Primordial non-Gaussianity from the Effects of the Standard Model Higgs during Reheating after Inflation

TL;DR

This paper explores how the Standard Model Higgs field during inflation can cause observable non-Gaussian temperature anisotropies in the CMB through inhomogeneous reheating, providing a novel probe of high-energy Higgs dynamics.

Contribution

It introduces a new method to study the Higgs potential at high energies by linking Higgs fluctuations during inflation to CMB non-Gaussianity constraints.

Findings

Higgs fluctuations induce space-dependent reheating efficiency.

Resulting temperature anisotropies have a significant non-Gaussian component.

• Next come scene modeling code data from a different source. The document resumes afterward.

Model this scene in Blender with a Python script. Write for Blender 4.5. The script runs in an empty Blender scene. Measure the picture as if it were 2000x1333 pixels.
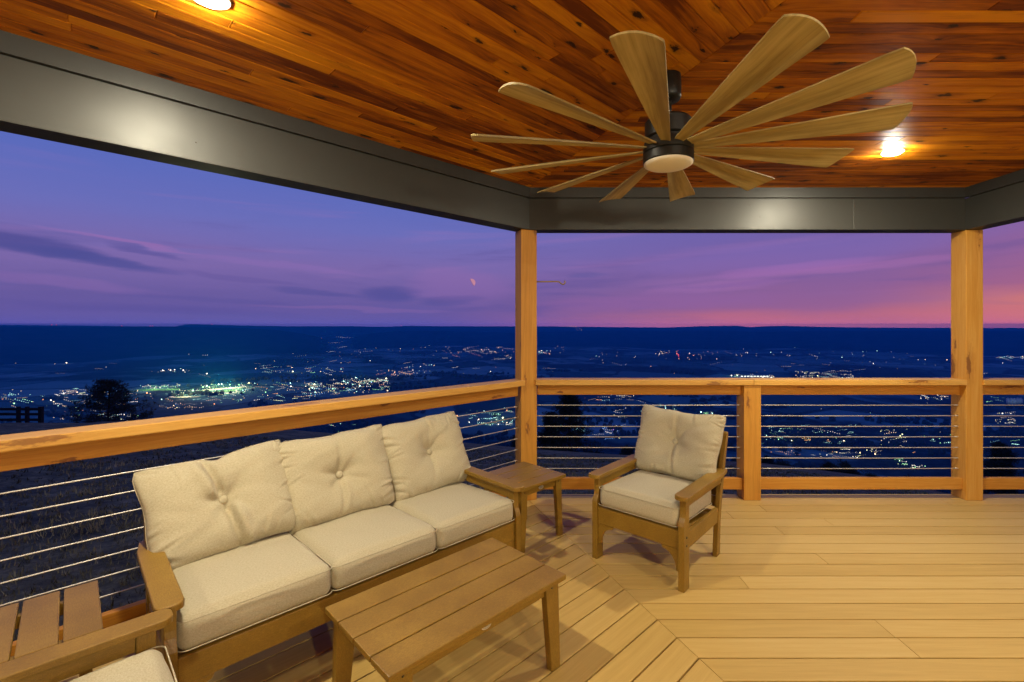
import bpy, bmesh, math, random
import numpy as np
from math import sin, cos, pi, radians, sqrt, atan2, hypot
from mathutils import Vector, Matrix

scene = bpy.context.scene
# ------------------------------------------------------------------ camera
FPX = 905.0; CX = 1040.0; HY = 637.0; H = 1.55          # focal length and principal point in pixels of the 2000 px photograph
cam_d = bpy.data.cameras.new("camera"); cam = bpy.data.objects.new("camera", cam_d)
scene.collection.objects.link(cam); scene.camera = cam
cam.location = (0, 0, H); cam.rotation_euler = (radians(90), 0, 0)
cam_d.sensor_width = 36.0; cam_d.lens = FPX/2000*36
cam_d.shift_x = (1000-CX)/2000; cam_d.shift_y = -(666.5-HY)/2000
cam_d.clip_start = 0.05; cam_d.clip_end = 80000
# ------------------------------------------------------------------ render / view
scene.render.engine = 'CYCLES'
scene.view_settings.view_transform = 'Standard'; scene.view_settings.look = 'None'
scene.view_settings.exposure = 0.0; scene.view_settings.gamma = 1.0
cy = scene.cycles
cy.use_denoising = True
try: cy.denoiser = 'OPENIMAGEDENOISE'
except Exception: pass
cy.max_bounces = 7; cy.diffuse_bounces = 4; cy.glossy_bounces = 3; cy.transmission_bounces = 2
cy.volume_bounces = 0; cy.sample_clamp_indirect = 6.0; cy.caustics_reflective = False; cy.caustics_refractive = False

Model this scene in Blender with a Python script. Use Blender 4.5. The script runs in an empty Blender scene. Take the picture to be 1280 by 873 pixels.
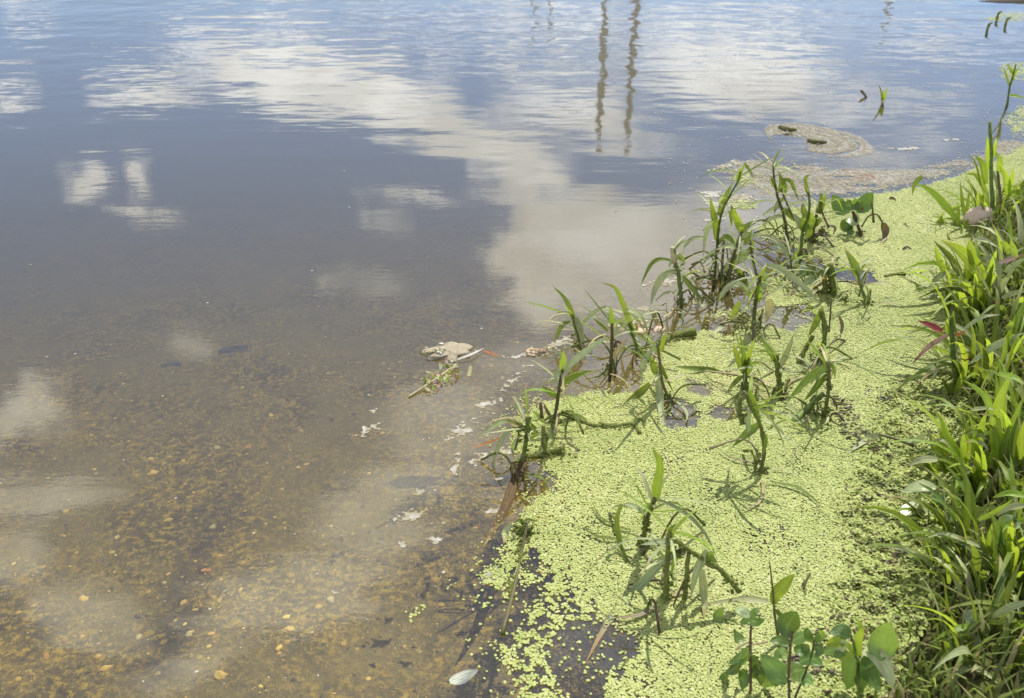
import bpy, math, random
import numpy as np
from mathutils import Vector, noise as mnoise

random.seed(7)
rng = np.random.default_rng(7)
C = bpy.context.scene.collection
scene = bpy.context.scene

# ------------------------------------------------------------------ camera
CAM = Vector((0.0, 0.0, 1.4))
PITCH = math.radians(30.0)
FPX = 1229.5                      # focal length in pixels of the 1280 px wide photograph
cp, sp_ = math.cos(PITCH), math.sin(PITCH)
cd = bpy.data.cameras.new("camera")
cam = bpy.data.objects.new("camera", cd)
C.objects.link(cam)
cam.location = CAM
cam.rotation_euler = (math.pi / 2 - PITCH, 0, 0)
cd.sensor_width = 36.0
cd.lens = 36.0 * FPX / 1280.0
cd.clip_start = 0.05
cd.clip_end = 3000
cd.dof.use_dof = True
cd.dof.focus_distance = 2.45
cd.dof.aperture_fstop = 6.3
scene.camera = cam

# ------------------------------------------------------------------ exposure
scene.view_settings.view_transform = 'Standard'
scene.view_settings.look = 'None'
scene.view_settings.gamma = 1
scene.view_settings.exposure = 0.24
scene.cycles.transparent_max_bounces = 16
scene.cycles.max_bounces = 8
scene.cycles.volume_bounces = 1
scene.cycles.use_denoising = True

# ------------------------------------------------------------------ sun
SUN_EL, SUN_AZ = math.radians(56), math.radians(25)
S = Vector((math.sin(SUN_AZ) * math.cos(SUN_EL), math.cos(SUN_AZ) * math.cos(SUN_EL), math.sin(SUN_EL)))
ld = bpy.data.lights.new("sun", 'SUN')
ld.energy = 5.0
ld.angle = math.radians(0.53)
ld.color = (1.0, 0.95, 0.86)
sun = bpy.data.objects.new("sun", ld)
C.objects.link(sun)
sun.rotation_euler = (-S).to_track_quat('-Z', 'Y').to_euler()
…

Current Planck data constrains Higgs-related non-Gaussianity, limiting Higgs influence on observed anisotropies.

Abstract

We propose a new way of studying the Higgs potential at extremely high energies. The Standard Model (SM) Higgs boson, as a light spectator field during inflation in the early Universe, can acquire large field values from its quantum fluctuations which vary among different causal (Hubble) patches. Such a space dependence of the Higgs after the end of inflation leads to space-dependent SM particle masses and hence variable efficiency of reheating, when the inflaton decays to Higgsed SM particles. Inhomogeneous reheating results in (observable) temperature anisotropies. Further, the resulting temperature anisotropy spectrum acquires a significant non-Gaussian component, which is constrained by $\textit{Planck}$ observations of the Cosmic Microwave Background (CMB) and potentially detectable in next-generation experiments. Constraints on this non-Gaussian signal largely exclude the possibility of the observed temperature anisotropies arising primarily from Higgs effects. Hence, in principle, observational searches for non-Gaussianity in the CMB can be used to constrain the dynamics of the Higgs boson at very high (inflationary) energies.